• _Your goal_
Starting at the top of the entries, restate word for word each line up to and including the one with "COL = S.collection".

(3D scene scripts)
---*---
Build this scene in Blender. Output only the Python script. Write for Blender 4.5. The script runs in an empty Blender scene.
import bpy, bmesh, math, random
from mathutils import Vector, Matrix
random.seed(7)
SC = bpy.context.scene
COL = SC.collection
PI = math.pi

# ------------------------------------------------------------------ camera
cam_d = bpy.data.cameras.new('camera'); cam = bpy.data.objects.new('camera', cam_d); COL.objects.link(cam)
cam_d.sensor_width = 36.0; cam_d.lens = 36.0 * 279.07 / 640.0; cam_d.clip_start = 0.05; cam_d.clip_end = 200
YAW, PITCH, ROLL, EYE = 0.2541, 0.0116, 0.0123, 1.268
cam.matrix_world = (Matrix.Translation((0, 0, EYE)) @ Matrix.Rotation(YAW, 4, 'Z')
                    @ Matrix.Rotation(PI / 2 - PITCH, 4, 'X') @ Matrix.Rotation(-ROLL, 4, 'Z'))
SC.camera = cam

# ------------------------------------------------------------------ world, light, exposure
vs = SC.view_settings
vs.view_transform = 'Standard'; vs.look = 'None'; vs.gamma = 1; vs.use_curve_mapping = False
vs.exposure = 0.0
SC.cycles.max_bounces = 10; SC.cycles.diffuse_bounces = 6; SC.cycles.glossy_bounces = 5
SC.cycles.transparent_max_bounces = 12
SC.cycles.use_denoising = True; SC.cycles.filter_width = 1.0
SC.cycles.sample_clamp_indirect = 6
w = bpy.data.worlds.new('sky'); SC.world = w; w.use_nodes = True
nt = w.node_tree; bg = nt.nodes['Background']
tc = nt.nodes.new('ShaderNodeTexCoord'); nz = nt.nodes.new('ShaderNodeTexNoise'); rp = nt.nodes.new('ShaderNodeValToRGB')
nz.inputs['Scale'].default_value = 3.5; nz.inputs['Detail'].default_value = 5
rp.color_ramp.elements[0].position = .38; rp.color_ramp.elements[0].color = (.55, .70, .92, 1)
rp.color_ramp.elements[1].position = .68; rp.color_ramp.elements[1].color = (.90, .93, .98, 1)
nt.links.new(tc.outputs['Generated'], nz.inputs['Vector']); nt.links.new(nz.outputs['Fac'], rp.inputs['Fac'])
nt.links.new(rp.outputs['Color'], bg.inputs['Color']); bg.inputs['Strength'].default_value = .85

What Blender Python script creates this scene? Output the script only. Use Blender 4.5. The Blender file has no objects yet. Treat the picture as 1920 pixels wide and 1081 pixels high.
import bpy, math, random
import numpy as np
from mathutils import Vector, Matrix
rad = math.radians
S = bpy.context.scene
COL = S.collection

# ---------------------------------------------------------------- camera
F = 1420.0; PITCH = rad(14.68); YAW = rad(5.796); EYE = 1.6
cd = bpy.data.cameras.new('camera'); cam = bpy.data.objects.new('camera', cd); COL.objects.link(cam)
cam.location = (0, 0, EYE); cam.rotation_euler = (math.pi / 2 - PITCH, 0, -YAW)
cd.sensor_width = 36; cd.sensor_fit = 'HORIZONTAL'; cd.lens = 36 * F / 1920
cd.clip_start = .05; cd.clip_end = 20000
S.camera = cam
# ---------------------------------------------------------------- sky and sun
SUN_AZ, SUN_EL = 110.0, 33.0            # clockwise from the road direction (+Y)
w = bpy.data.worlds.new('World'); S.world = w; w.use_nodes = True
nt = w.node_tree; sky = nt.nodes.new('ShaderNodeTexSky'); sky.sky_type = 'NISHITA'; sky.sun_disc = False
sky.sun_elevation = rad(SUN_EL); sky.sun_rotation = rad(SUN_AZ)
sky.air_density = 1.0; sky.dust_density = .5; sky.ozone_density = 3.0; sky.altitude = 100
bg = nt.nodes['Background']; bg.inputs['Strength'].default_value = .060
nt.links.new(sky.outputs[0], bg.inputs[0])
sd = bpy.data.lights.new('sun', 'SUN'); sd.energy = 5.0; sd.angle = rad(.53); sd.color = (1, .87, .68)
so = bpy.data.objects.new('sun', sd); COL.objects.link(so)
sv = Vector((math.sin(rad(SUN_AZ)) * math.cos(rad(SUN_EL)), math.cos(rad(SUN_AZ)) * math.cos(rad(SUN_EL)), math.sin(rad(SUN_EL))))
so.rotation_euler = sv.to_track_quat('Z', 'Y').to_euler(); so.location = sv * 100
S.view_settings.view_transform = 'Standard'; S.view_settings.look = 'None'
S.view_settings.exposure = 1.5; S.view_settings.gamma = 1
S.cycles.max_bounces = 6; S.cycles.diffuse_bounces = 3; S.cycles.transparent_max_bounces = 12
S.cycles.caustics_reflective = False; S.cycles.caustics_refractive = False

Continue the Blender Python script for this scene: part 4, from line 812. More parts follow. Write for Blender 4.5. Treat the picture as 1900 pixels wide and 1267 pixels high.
---*---
• _Expected answer_
Build this scene in Blender. Output only the Python script. Write for Blender 4.5. The script runs in an empty Blender scene.
import bpy, bmesh, math, random
from mathutils import Vector, Matrix
random.seed(7)
SC = bpy.context.scene
COL = SC.collection
PI = math.pi

# ------------------------------------------------------------------ camera
cam_d = bpy.data.cameras.new('camera'); cam = bpy.data.objects.new('camera', cam_d); COL.objects.link(cam)
cam_d.sensor_width = 36.0; cam_d.lens = 36.0 * 279.07 / 640.0; cam_d.clip_start = 0.05; cam_d.clip_end = 200
YAW, PITCH, ROLL, EYE = 0.2541, 0.0116, 0.0123, 1.268
cam.matrix_world = (Matrix.Translation((0, 0, EYE)) @ Matrix.Rotation(YAW, 4, 'Z')
                    @ Matrix.Rotation(PI / 2 - PITCH, 4, 'X') @ Matrix.Rotation(-ROLL, 4, 'Z'))
SC.camera = cam

# ------------------------------------------------------------------ world, light, exposure
vs = SC.view_settings
vs.view_transform = 'Standard'; vs.look = 'None'; vs.gamma = 1; vs.use_curve_mapping = False
vs.exposure = 0.0
SC.cycles.max_bounces = 10; SC.cycles.diffuse_bounces = 6; SC.cycles.glossy_bounces = 5
SC.cycles.transparent_max_bounces = 12
SC.cycles.use_denoising = True; SC.cycles.filter_width = 1.0
SC.cycles.sample_clamp_indirect = 6
w = bpy.data.worlds.new('sky'); SC.world = w; w.use_nodes = True
nt = w.node_tree; bg = nt.nodes['Background']
tc = nt.nodes.new('ShaderNodeTexCoord'); nz = nt.nodes.new('ShaderNodeTexNoise'); rp = nt.nodes.new('ShaderNodeValToRGB')
nz.inputs['Scale'].default_value = 3.5; nz.inputs['Detail'].default_value = 5
rp.color_ramp.elements[0].position = .38; rp.color_ramp.elements[0].color = (.55, .70, .92, 1)
rp.color_ramp.elements[1].position = .68; rp.color_ramp.elements[1].color = (.90, .93, .98, 1)
nt.links.new(tc.outputs['Generated'], nz.inputs['Vector']); nt.links.new(nz.outputs['Fac'], rp.inputs['Fac'])
nt.links.new(rp.outputs['Color'], bg.inputs['Color']); bg.inputs['Strength'].default_value = .85

What Blender Python script creates this scene? Output the script only. Use Blender 4.5. The Blender file has no objects yet. Treat the picture as 1920 pixels wide and 1081 pixels high.
import bpy, math, random
import numpy as np
from mathutils import Vector, Matrix
rad = math.radians
S = bpy.context.scene
COL = S.collection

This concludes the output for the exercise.